Choosing a name for a server is an important task. It is non-trivial enough that there are official communications on how to choose a good name and why many ideas are bad, for example RFC 1178 Name Your Computer. It is important to pick a good name because changing it is costly once references to the existing name are widespread. For example, RFC 1178 states:

if you later decide to change a name (to something sensible like you should have chosen in the first place), you are going to be amazed at the amount of pain awaiting you. No matter how easy the manuals suggest it is to change a name, you will find that lots of obscure software has rapidly accumulated which refers to that computer using that now-ugly name.

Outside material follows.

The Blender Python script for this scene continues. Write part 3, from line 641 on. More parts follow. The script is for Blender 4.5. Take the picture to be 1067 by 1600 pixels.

It all has to be found and changed. (...)

When Megan quips about how quickly, in comparison, Cueball named their daughter Caroline (a living being - that is, the type of entity that would give the server purpose), Cueball retorts that he was under pressure at the time: Megan tried to name said daughter "Epidural" in honor of the painkiller drugs that were being injected into her spine at the time. Megan tries to justify this by explaining that those were very good drugs, but thus also confirms Cueball's point, in that she was drugged and thus not making good decisions. Epidurals work by stopping nerves in the spinal cord from transmitting signals, and would not have an effect on the brain similar to those seen in someone given an opiate or narcotic. She may, however, have been motivated purely by the fact that the drug stopped the pain of labor or a cesarean section; alternatively, she may have been on entirely different drugs at the same time.

In the title text Cueball mentions that he thinks that it is easier to change a person's name than to change the hostname of a server because of the number of changes that would need to be made to each of the machines that would have saved the old name of the server. It seems that Cueball hasn't realised that a child's name will get logged in government records, school records, and pretty much anything they sign up for and anything they buy or sign. (Of course, many of those documents will be changed by other organizations, making them somebody else's problem. Depending on the exact set of documents which Cueball needs to personally update, changing a name might be easier for him). Also, you typically have to wait in line at the Social Security Administration office or at the Department of Motor Vehicles, both of which take excruciatingly long amounts of time.